Once upon a Time in America (1984)


USA; Sergio Leone

Mature Audiences – Strong Bloody Violence; Sexual Violence; Sexuality; Language


In the turn-of-the-century New York, five young reckless hoodlums set out to form their own operation, attracting the wrath of a local underworld baron. The film evolves in nonlinear fashion, switching between time frames in an attempt to render the gang’s rise in the crimeworld and its sudden fall, from the blackmail of a local police sergeant to a shocking final revelation. In the 30s, the four (Robert de Niro, James Woods, James Hayden and William Forsythe) are already big players, but the first dysfunctions arise when Noodles (Robert de Niro) resists Max’s (James Woods) eager attempts to further widen the scope of their operations. Thirty years later, Noodles returns from a self-imposed exile to his native Lower East Side, aware that his brutality alienated him from everything he once cherished. But he is very far from expecting what he came back to…

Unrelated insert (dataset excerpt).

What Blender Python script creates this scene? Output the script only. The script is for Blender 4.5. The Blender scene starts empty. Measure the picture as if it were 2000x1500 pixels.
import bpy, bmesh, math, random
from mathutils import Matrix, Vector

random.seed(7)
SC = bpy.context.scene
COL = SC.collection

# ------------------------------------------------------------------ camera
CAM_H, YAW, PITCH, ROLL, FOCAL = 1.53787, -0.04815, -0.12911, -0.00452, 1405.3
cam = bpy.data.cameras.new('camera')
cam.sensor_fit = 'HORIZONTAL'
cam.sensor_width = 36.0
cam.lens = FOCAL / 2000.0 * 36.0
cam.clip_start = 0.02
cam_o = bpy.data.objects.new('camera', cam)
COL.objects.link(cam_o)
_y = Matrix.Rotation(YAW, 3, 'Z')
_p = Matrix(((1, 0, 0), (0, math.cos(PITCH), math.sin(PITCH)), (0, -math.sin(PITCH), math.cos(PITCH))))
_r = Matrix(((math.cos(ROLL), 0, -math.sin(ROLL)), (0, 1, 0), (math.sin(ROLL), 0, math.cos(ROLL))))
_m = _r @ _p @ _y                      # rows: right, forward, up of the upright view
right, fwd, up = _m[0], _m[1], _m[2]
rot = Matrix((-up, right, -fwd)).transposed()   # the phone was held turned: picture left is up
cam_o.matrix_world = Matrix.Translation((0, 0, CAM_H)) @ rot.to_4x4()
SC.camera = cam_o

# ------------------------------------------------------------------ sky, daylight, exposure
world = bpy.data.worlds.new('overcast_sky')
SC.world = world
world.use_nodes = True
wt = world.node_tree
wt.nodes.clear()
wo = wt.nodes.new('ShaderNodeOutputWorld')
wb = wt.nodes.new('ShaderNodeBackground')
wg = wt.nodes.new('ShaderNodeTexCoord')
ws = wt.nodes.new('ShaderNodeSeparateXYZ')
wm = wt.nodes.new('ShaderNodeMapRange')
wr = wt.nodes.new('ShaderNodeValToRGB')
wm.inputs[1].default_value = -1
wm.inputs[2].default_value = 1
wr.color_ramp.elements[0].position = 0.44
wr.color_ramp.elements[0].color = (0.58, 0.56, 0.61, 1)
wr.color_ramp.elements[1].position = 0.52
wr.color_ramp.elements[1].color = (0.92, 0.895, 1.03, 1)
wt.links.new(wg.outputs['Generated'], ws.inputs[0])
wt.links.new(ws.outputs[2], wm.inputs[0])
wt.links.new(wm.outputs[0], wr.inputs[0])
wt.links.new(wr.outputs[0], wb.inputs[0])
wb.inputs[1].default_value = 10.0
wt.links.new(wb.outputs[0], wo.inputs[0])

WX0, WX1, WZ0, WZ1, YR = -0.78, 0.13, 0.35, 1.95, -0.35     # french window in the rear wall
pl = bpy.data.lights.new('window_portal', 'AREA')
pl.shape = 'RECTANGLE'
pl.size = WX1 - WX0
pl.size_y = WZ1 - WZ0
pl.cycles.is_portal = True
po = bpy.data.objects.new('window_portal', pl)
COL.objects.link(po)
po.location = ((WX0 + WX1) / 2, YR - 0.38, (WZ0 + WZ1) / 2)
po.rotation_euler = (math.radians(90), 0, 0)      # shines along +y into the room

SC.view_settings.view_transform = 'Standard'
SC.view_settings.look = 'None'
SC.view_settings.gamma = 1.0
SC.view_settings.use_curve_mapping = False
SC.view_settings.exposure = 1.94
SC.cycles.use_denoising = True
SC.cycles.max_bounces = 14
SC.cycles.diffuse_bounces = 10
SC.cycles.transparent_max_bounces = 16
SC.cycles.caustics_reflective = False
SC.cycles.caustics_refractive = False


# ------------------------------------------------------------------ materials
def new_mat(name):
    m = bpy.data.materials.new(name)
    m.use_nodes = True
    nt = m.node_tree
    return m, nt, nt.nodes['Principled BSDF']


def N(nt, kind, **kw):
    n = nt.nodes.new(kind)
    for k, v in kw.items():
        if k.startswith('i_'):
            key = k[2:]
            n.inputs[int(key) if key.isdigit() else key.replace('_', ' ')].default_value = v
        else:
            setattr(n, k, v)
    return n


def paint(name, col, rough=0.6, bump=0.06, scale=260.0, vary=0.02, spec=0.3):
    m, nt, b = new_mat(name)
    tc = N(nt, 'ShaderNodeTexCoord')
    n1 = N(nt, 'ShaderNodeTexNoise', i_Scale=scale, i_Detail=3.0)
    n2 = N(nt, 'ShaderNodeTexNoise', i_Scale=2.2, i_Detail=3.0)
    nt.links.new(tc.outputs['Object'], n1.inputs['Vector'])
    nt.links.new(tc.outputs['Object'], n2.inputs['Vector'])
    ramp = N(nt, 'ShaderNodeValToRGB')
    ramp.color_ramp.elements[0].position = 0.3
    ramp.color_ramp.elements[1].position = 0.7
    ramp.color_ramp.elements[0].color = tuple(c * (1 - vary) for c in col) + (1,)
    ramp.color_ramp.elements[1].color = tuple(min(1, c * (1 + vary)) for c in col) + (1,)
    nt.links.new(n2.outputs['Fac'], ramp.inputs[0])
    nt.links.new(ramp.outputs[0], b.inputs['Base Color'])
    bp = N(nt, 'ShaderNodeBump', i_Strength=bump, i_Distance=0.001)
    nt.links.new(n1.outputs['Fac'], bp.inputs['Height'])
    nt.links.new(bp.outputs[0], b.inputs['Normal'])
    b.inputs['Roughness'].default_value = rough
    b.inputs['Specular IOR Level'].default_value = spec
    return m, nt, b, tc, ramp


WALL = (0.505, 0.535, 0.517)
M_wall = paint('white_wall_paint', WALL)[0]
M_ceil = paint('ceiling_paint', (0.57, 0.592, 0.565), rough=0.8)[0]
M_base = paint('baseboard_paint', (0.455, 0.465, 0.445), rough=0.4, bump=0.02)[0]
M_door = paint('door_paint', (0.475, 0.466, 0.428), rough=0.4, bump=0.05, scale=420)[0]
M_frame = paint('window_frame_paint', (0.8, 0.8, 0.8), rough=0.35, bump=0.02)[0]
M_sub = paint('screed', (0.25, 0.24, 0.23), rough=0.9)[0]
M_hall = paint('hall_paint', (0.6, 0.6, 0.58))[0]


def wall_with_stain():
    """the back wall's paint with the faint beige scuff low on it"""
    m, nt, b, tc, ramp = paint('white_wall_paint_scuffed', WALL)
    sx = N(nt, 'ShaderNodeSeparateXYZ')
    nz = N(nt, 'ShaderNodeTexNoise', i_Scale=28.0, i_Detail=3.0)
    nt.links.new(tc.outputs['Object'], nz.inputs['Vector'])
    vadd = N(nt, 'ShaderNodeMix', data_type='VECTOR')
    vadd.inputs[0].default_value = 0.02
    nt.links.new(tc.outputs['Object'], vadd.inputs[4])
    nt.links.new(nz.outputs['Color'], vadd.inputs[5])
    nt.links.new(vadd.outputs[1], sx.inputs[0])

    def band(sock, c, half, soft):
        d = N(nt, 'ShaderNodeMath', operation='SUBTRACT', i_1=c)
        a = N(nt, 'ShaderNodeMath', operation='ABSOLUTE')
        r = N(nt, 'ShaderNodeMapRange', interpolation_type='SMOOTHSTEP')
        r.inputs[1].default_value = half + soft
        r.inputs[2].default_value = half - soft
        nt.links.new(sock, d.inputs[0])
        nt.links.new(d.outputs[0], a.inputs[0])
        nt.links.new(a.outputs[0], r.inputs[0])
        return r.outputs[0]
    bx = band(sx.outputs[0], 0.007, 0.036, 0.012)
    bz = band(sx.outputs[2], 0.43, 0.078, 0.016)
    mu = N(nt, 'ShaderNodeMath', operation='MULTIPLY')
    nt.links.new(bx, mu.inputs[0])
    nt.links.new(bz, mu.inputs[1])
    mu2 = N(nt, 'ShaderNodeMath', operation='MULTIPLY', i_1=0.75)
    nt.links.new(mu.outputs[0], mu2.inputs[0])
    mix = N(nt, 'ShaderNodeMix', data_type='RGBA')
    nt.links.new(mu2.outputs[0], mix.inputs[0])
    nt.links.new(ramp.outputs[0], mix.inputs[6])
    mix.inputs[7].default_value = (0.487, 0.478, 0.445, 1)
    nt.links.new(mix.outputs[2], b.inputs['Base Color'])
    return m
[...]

At its heart a somber and melancholic evocation of a time and place, not to mention a certain type of cinema, Once upon a Time in America is so steeped in rich, lavish movie mythology that it is hard not to feel somehow welcomed into it with a comforting, effortless warmth. Despite the byzantine narrative structure and bursts of harrowing violence, this is an enthralling and utterly intoxicating classic gangster drama, subtly steering towards a bitter study in remorse and wasted love. There is indeed enough love wasted away, as the character set out to conquer the underworld. The film’s highpoint is, ostensibly, the second fragment, unravelling during the golden days of American Mafia, the Prohibition. It is, admittedly, a gorgeous, opulent centerpiece, tinged with dark, desperate energy, but also boasting staggering imagery. De Niro and James Woods are at once excellent and terrifying, slowly unpeeling their slick charisma to unveil a growing, vicious insanity.

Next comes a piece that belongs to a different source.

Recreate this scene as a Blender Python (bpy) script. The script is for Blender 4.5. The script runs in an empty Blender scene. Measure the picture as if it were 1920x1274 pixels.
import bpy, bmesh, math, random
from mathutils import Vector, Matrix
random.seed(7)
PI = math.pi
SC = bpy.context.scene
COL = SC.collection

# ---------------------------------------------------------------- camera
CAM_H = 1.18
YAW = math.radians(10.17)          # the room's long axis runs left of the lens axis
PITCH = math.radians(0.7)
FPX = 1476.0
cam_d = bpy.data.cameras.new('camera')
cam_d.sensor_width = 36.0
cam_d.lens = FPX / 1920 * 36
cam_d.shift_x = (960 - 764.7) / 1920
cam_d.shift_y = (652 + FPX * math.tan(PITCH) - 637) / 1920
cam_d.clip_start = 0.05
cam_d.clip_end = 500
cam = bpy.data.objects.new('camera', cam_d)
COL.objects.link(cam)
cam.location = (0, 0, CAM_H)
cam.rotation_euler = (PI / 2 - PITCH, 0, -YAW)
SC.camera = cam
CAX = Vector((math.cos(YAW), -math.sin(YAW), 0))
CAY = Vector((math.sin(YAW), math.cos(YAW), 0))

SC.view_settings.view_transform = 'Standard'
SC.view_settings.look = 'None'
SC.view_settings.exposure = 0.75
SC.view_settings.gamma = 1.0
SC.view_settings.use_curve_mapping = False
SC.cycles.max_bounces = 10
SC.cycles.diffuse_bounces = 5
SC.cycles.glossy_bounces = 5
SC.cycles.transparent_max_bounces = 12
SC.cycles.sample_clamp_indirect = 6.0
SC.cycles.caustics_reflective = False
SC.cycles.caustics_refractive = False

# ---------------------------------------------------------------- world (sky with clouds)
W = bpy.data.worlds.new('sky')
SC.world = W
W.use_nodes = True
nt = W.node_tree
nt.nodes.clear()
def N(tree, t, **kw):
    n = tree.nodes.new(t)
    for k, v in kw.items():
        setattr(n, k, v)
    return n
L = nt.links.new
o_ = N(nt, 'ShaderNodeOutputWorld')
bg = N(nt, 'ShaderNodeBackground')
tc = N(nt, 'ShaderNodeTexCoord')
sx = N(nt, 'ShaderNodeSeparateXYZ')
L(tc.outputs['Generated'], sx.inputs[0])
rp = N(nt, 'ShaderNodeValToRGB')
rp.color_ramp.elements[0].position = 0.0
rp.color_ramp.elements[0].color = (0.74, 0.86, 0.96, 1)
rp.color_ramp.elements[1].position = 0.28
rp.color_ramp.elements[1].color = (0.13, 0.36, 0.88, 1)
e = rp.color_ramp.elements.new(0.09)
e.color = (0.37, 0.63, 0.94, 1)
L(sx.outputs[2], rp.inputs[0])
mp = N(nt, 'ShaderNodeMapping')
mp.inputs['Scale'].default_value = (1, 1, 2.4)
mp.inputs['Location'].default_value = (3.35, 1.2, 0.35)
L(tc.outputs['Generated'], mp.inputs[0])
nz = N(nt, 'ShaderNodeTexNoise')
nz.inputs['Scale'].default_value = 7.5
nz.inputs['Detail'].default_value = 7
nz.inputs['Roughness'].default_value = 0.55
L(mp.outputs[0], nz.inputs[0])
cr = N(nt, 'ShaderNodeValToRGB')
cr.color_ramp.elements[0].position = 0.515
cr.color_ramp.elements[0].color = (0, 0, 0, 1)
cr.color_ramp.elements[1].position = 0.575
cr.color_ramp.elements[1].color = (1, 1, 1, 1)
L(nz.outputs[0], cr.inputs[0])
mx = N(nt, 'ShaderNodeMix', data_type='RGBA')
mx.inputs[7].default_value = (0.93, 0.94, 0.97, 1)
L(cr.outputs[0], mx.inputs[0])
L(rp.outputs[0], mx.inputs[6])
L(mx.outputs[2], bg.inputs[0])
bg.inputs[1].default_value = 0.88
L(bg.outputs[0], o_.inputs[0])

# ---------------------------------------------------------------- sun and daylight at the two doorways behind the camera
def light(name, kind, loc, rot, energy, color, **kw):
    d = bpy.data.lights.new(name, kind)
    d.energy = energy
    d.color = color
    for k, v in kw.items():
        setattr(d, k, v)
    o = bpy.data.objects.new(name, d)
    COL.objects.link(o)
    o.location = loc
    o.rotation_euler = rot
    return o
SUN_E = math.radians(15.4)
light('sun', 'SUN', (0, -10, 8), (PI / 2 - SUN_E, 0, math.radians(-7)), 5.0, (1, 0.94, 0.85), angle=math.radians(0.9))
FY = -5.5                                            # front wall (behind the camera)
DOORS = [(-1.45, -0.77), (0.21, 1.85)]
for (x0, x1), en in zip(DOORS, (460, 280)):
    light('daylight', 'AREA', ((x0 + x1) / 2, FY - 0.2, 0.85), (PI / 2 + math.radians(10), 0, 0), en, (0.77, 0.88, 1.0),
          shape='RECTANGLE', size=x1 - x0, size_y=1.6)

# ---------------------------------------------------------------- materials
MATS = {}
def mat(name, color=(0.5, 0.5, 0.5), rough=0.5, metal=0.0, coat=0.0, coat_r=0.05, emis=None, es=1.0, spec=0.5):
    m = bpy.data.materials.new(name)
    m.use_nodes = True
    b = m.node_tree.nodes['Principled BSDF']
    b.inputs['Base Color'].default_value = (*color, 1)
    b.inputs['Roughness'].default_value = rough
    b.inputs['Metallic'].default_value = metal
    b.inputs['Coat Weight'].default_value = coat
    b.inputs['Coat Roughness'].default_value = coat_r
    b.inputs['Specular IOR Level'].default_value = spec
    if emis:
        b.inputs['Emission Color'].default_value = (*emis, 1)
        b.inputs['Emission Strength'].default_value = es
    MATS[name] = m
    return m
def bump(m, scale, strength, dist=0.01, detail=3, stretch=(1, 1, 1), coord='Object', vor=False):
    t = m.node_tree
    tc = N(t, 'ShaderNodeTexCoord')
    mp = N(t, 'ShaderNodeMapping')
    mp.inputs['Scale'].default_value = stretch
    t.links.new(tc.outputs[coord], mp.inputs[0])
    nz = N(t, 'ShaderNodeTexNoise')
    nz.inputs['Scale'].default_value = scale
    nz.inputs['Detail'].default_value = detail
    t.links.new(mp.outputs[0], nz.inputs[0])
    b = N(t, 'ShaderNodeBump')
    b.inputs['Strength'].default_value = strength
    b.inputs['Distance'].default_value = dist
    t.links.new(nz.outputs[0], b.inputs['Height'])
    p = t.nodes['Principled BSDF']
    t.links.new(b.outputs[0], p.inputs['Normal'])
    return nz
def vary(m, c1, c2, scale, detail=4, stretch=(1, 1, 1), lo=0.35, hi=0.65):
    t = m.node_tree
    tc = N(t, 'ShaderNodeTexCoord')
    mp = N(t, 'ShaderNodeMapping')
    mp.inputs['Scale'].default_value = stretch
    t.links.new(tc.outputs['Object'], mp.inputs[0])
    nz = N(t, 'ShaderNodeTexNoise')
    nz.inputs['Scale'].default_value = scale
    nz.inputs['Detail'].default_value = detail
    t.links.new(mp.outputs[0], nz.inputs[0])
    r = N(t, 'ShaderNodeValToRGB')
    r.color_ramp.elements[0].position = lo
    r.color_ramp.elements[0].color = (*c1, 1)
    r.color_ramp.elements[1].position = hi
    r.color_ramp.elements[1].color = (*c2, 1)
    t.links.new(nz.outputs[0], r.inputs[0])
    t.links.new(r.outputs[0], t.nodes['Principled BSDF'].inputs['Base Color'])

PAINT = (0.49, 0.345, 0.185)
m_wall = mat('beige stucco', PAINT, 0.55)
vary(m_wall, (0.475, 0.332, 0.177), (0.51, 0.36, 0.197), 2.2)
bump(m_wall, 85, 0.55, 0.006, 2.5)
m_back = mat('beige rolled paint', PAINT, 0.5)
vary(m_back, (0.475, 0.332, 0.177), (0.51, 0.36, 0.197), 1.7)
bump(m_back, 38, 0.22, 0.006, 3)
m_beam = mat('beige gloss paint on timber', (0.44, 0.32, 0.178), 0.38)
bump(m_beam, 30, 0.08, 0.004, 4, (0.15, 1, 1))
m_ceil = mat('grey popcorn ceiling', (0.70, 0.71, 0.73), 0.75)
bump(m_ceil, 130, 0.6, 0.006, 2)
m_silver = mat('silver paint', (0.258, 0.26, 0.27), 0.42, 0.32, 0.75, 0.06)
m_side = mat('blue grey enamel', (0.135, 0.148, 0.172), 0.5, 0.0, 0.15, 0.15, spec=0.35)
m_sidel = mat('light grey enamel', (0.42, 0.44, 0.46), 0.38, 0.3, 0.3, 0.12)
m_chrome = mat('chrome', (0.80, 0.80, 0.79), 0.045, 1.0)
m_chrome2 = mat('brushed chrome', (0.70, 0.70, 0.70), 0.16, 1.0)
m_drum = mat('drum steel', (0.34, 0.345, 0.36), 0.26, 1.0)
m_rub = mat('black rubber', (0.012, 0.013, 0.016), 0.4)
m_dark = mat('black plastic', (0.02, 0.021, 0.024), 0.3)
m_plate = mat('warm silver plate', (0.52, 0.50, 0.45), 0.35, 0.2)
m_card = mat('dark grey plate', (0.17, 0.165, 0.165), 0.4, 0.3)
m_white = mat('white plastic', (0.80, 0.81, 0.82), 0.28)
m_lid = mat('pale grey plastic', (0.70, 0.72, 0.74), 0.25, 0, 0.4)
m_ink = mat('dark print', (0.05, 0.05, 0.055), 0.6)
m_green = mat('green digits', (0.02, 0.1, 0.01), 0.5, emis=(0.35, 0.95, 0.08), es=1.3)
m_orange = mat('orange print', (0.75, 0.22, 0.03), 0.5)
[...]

But maybe more compelling and exhilarating is the childhood account of the gang. The Lower East Side as filmed by Leone provides a haunting, beautiful backdrop canvas, and this racy coming-of-age parable also plays as a prologue, every frame laden and magnified by the promises of richness to come and the threats of horrors to happen.

However, this whooping filmmaking edifice is hard to love. The viewers can’t really relate to any of the characters – except maybe Elisabeth McGovern’s Deborah, whose stoic response to the violence and hardships that life throws at her commands admiration – and consequently end up confined to the role of passive spectator… a role we all aspire to quit when the lights go off.